A parceria foi iniciada no âmbito da Conferência Internacional “A Justiça e os Desafios Contemporâneos”, realizada em maio de 2024, com a participação da defensora pública do Estado de Minas Gerais, Mariana Carvalho de Paula de Lima. Durante o evento, Mariana compartilhou sua experiência sobre o acesso à justiça, apresentou as funções das Defensorias Públicas Estaduais e discutiu sua obra “7ª Onda de Acesso à Justiça – Acesso à Ordem Jurídica Justa Globalizada”. A conferência também resultou em propostas de linhas de atuação para a criação de um projeto conjunto, interligando as instituições participantes.
Para Mariana, essa experiência foi além de uma simples palestra. Ao observar de perto as necessidades locais e a realidade das comunidades, sentiu-se motivada a ir além das palavras e discursos. Ela buscou construir algo duradouro que realmente impactasse a vida das pessoas. Assim, em vez de apenas levantar questões, comprometeu-se a agir, o que culminou no Termo de Compromisso que formaliza esse desejo de transformação. "Este não é um compromisso apenas de palavras, mas de ações concretas que buscam trazer mudanças significativas e sustentáveis para a região", destacou a defensora.
Segundo Mariana, Guiné-Bissau enfrenta desafios significativos no fornecimento de serviços judiciais acessíveis, sendo que a população rural e grupos vulneráveis, como mulheres, frequentemente não têm acesso a mecanismos adequados de justiça. Para superar esses obstáculos, o Sistema das Nações Unidas busca apoiar o país, priorizando soluções centradas nas pessoas e fortalecendo a cooperação entre os atores nacionais e internacionais.
A presidenta da ANADEP, Rivana Ricarte, ressalta que a ENADEP será responsável por articular e coordenar as ações de capacitação para os profissionais que atuarão em Guiné-Bissau. “Queremos focar no desenvolvimento de habilidades essenciais, como mediação, conciliação e atuação extrajudicial, áreas que têm se mostrado fundamentais para garantir a inclusão e o respeito aos direitos das pessoas em situação de vulnerabilidade", afirmou.
Os objetivos do termo de referência incluem a troca de experiências e capacitação entre as Defensorias Públicas Estaduais do Brasil e os Centros de Acesso à Justiça (CAJ) de Guiné-Bissau, além do desenvolvimento de um projeto-piloto em regiões guineenses.

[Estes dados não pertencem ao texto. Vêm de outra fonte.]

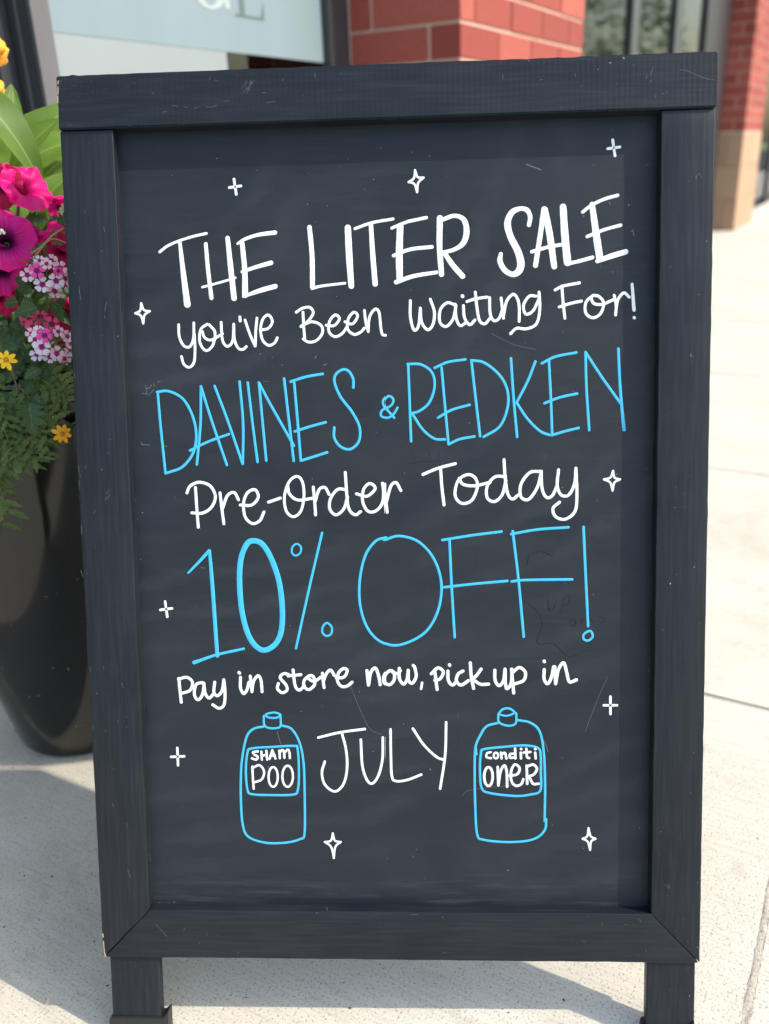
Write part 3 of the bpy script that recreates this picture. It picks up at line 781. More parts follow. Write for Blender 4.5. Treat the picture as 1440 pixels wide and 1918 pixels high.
writing('lettering', Hb, [
 T([(620,403),(598,410),(595,432),(622,439)], 12), ell(650,423, 13, 17, 11), [(680,406),(683,440)], [(684,415),(703,408),(711,440)],
 [(752,412),(733,415),(732,435),(752,435)], [(762,382),(764,440)], [(795,406),(797,440)], T([(797,384),(798,385)], 14), [(828,383),(832,430),(845,438)], [(812,406),(852,402)], [(880,406),(883,440)], T([(880,384),(881,385)], 14)], M_WHITE, 13)
writing('lettering', Hb, [
 ell(606,546, 25, 55, 14), [(660,490),(664,598)], [(665,588),(677,515),(700,481),(713,520),(715,605)],
 [(730,541),(775,532),(788,497),(762,475),(740,510),(740,570),(766,600),(798,590),(810,562)], [(830,482),(833,588)], [(833,487),(868,476),(890,500),(872,533),(838,546)], [(845,548),(868,588),(900,588)]], M_WHITE, 14)
PX = (0, 0, 1)
def sparkle(t, r, b, l):
    c = ((t[0] + r[0] + b[0] + l[0]) / 4, (t[1] + r[1] + b[1] + l[1]) / 4)
    q = lambda a, d: (c[0] + (a[0] - c[0]) * .26 + (d[0] - c[0]) * .26, c[1] + (a[1] - c[1]) * .26 + (d[1] - c[1]) * .26)
    seq = [(t, r), (r, b), (b, l), (l, t)]
    writing('sparkle', PX, [T([a, q(a, d), d], 3.6) for a, d in seq], M_WHITE, 4, True)
for s in (((776,319),(792,333),(780,360),(764,341)), ((265,568),(281,583),(269,606),(254,587)), ((1147,882),(1160,898),(1146,919),(1130,898)),
          ((624,1561),(639,1577),(626,1607),(609,1577)), ((1101,1551),(1114,1571),(1104,1592),(1090,1571))): sparkle(*s)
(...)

A iniciativa também visa fortalecer a atuação extrajudicial, com foco em mediação e conciliação, capacitando tanto profissionais locais quanto lideranças tradicionais e religiosas. Um dos principais objetivos será adaptar o projeto "Defensoras Populares", das Defensorias Públicas Estaduais brasileiras, para a realidade sociocultural de Guiné-Bissau, capacitando mulheres para atuarem como defensoras de direitos em suas comunidades.
Participaram da assinatura a presidenta da ANADEP, Rivana Ricarte; a defensora pública de Minas Gerais e coordenadora da Comissão para Assuntos Internacionais da ANADEP, Mariana Lima; a defensora pública de Roraima, Geana Oliveira, representando o CONDEGE; e os representantes de Guiné-Bissau: o diretor-geral da Política de Justiça, Degol Mendes; o diretor do Gabinete de Informação e Consulta Jurídica, Pedro Manuel Gomes; a técnica de Assistência Jurídica do Centro de Acesso à Justiça, Nila Barbosa Crima; e o gestor de projetos do PNUD, Lucas Rocha.